Yale News

The Yale Peabody Museum will switch to a free admission policy for all visitors when it reopens its doors to the public in 2024 following a major ongoing renovation project. 

After a $160 million gift from Edward P. Bass ’68 in August 2018 to renovate the Peabody –– one of the most significant donations to Yale University and the largest known gift ever made to an American natural history museum –– the museum was closed to the public in March 2020. The goal of the renovation is to allow for building conservation, construction of new classrooms and collection areas and the addition of 50 percent more gallery space, all while focusing on two main areas: accessibility and sustainability. 

Details of the free admission policy were announced Wednesday. Previously, tickets to the museum cost $13 for adults, $9 for seniors and $6 for children ages 3-18.

“Free admission is a means, not the end,” Peabody Museum Director David Skelly told Yale News. “It’s a tool in a much larger effort toward becoming a more accessible and welcoming institution. We view the renovation and the changes in admissions and programming as an opportunity to become the Peabody Museum our community needs because that’s the museum we want to be.”

According to the Peabody’s website, the renovated museum is designed to be accessible to all, with large elevators, touchable fossils, assistive listening devices and multilingual audio programming across galleries.

In a prior interview with the News, University President Peter Salovey said that one of the goals during his tenure was to make the Peabody Museum free to all.

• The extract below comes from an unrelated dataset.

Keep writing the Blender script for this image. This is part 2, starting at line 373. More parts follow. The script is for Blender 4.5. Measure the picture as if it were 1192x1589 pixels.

“The Peabody and its collections … enhance the student experience and are used extensively by faculty in their research and teaching,” Salovey said to Yale News. “Increasing access through free admission will help us to enrich the lives of individuals from our home city and state and of visitors from around the world.” 

Currently, the Peabody Museum’s revamped collections facility is situated on Yale’s West Campus. It houses more than 1.5 million items from the museum’s anthropology, history of science and technology collections.

The Yale Peabody Museum is scheduled to reopen in early 2024.